Ayant rétabli la situation et repoussé les Gaulois, il court vers Labiénus <18> ; il prend au passage quatres cohortes dans la redoute la plus proche. Il donne l’ordre qu’une partie de la cavalerie le suive et que l’autre contourne les retranchements extérieurs et attaque l’ennemi dans le dos <19>.
Labiénus <20>, voyant que ni le rempart ni les fossés ne peuvent arrêter le déferlement des vagues gauloises, tire des postes voisins 39 cohortes. Il envoie à César un officier de liaison pour lui dire ce qu’il pense faire.
César précipite sa marche. Il veut participer à la bataille. On le reconnait à la couleur de son manteau de général qu’il a l’habitude de porter au combat. On aperçoit les escadrons de cavalerie et les cohortes dont il s’est fait suivre <18>. Il descend la pente. Sur les hauteurs <12>, les Gaulois l’ont vu. Ils se rassemblent et ils donnent l’assaut en poussant un cri terrible. Du rempart et des fortifications <20>, une autre clameur leur répond aussitôt. Les Romains abandonnent le pilum et mettent l’épée au poing.
Soudain, les Gaulois aperçoivent la cavalerie adverse qui leur arrive dans le dos <19>. Ils voient également toutes les autres cohortes qui débouchent sur le champ de bataille.
Ils décrochent et se replient. Les cavaliers courent à leur rencontre et ils en font un grand carnage. Sedullus, chef et “Premier” des Lémovices est tué. Vercassivellaunos est fait prisonnier. On apporte à César 74 enseignes...

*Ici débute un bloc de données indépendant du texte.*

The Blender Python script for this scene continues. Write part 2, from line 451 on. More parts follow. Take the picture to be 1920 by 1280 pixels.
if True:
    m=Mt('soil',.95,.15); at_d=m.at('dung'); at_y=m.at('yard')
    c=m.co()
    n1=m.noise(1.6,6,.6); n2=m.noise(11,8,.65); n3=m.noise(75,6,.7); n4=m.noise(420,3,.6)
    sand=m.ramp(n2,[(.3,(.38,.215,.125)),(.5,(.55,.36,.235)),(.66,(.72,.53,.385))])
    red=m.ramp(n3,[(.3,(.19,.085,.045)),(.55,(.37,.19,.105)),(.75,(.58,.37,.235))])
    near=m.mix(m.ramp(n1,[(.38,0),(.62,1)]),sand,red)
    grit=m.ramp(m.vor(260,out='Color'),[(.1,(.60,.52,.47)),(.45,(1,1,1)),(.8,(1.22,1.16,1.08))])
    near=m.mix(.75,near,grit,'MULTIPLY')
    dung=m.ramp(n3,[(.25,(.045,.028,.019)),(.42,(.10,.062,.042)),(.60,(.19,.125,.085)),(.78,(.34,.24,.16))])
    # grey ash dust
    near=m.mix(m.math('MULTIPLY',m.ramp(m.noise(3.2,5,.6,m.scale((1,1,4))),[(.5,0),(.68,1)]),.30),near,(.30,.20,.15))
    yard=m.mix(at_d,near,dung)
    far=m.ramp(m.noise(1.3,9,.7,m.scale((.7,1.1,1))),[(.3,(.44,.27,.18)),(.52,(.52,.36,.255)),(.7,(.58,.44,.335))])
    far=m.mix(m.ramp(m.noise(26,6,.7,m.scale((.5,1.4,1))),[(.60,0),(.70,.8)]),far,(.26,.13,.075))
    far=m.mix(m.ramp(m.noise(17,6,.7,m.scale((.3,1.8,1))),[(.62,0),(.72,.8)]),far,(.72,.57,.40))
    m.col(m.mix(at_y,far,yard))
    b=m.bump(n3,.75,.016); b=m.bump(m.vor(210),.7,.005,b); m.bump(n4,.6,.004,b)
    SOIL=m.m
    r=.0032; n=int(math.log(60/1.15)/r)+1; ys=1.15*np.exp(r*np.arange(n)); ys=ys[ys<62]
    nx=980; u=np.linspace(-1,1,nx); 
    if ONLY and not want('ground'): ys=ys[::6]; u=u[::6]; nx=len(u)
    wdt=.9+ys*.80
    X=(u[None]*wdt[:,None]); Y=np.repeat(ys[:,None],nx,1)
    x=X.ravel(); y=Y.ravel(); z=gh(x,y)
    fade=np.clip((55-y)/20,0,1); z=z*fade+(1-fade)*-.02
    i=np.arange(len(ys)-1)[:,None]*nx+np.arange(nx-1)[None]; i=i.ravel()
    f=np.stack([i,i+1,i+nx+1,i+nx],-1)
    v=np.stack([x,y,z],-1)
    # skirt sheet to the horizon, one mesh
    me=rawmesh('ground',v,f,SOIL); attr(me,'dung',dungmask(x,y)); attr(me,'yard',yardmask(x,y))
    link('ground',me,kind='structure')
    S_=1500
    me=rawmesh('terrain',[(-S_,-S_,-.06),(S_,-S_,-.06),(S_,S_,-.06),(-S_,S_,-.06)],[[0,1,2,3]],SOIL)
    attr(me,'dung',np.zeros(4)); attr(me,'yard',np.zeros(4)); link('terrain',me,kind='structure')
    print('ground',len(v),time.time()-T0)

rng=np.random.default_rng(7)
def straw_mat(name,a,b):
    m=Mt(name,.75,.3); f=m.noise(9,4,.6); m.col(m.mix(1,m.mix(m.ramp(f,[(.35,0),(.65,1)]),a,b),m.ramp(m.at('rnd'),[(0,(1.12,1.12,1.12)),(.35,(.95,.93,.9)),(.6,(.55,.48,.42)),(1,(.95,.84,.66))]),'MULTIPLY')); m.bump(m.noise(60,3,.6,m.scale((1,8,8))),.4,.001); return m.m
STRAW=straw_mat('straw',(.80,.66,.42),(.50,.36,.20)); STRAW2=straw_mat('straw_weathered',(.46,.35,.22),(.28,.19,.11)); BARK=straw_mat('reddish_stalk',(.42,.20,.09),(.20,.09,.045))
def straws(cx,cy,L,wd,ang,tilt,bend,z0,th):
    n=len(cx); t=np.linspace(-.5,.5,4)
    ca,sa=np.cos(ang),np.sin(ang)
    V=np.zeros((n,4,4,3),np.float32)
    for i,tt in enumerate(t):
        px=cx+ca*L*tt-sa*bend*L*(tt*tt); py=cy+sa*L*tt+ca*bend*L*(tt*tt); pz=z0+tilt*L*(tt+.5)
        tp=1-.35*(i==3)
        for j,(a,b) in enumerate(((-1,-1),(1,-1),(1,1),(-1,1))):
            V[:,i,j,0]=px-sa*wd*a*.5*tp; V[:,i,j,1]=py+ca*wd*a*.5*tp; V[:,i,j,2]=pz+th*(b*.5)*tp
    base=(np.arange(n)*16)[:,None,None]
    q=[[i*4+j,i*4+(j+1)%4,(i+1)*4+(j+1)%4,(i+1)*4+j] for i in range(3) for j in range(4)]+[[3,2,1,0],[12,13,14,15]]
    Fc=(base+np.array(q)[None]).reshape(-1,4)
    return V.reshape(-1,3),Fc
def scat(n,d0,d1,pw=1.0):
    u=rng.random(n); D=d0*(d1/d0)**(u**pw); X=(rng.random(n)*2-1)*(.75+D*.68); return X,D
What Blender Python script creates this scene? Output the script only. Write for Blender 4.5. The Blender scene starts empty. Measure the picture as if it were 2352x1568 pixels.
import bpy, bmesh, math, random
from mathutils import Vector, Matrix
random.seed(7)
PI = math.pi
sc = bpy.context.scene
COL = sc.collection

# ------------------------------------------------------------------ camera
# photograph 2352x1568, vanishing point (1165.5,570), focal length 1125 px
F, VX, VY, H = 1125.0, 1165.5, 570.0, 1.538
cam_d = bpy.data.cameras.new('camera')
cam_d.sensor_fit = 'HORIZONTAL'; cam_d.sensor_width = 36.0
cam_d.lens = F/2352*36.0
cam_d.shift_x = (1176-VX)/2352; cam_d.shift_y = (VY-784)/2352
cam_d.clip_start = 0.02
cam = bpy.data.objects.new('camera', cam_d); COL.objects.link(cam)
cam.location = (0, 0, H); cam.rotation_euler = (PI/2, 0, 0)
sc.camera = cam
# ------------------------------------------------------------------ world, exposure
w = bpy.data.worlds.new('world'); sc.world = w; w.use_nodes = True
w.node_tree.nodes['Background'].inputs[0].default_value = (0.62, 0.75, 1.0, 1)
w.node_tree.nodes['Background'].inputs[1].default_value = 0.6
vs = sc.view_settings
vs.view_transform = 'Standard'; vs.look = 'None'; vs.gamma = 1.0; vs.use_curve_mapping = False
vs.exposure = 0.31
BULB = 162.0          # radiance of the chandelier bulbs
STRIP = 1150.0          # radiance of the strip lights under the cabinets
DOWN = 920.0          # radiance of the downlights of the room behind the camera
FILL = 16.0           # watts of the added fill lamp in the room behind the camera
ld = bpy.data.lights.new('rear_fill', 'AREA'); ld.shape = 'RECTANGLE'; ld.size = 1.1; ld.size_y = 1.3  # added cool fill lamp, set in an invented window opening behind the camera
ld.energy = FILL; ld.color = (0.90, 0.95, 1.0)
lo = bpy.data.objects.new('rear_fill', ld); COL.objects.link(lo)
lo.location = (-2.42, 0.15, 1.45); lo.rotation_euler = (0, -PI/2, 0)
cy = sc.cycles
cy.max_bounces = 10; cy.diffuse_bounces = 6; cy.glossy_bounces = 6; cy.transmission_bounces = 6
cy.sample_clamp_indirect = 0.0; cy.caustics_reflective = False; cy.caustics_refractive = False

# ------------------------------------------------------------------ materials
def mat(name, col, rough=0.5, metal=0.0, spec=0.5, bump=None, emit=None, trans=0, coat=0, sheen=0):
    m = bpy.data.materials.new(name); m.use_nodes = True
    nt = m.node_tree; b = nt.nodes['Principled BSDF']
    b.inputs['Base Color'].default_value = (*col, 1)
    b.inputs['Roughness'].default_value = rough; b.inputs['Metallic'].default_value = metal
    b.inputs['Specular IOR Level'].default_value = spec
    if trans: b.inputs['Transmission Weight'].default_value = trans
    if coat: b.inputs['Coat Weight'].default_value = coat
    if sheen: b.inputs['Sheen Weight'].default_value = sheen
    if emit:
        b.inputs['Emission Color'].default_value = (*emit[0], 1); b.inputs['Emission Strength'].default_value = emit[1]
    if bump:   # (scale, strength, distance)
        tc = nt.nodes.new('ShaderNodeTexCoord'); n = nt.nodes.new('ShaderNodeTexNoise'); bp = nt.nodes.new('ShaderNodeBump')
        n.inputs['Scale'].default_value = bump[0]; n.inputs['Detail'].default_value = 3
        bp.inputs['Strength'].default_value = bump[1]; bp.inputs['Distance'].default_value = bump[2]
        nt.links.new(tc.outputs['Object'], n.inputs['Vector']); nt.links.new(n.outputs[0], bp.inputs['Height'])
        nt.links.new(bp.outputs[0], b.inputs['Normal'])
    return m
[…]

D’une armée si nombreuse, bien peu rentrèrent au camp sans blessure. Les observateurs de l’oppidum <21>, voyant le massacre et le désastre subi par leurs compatriotes <12>, désespérant de leur salut, rappelèrent leurs troupes <15>. De l’autre côté des lignes romaines, les Gaulois abandonnèrent les camps <22> et s’en allèrent. Il s’agit des camps romains de la plaine et non des camps gaulois de l’armée de secours qu’on a imaginés sur les hauteurs de Mussy-la-Fosse, énorme erreur de confusion, de traduction et d’interprétation qui a fait dire aux historiens que les Gaulois s’étaient sauvés de leurs camps sans combattre et qui les a empêchés de comprendre dans toutes ses phases la complexité de cette grande bataille.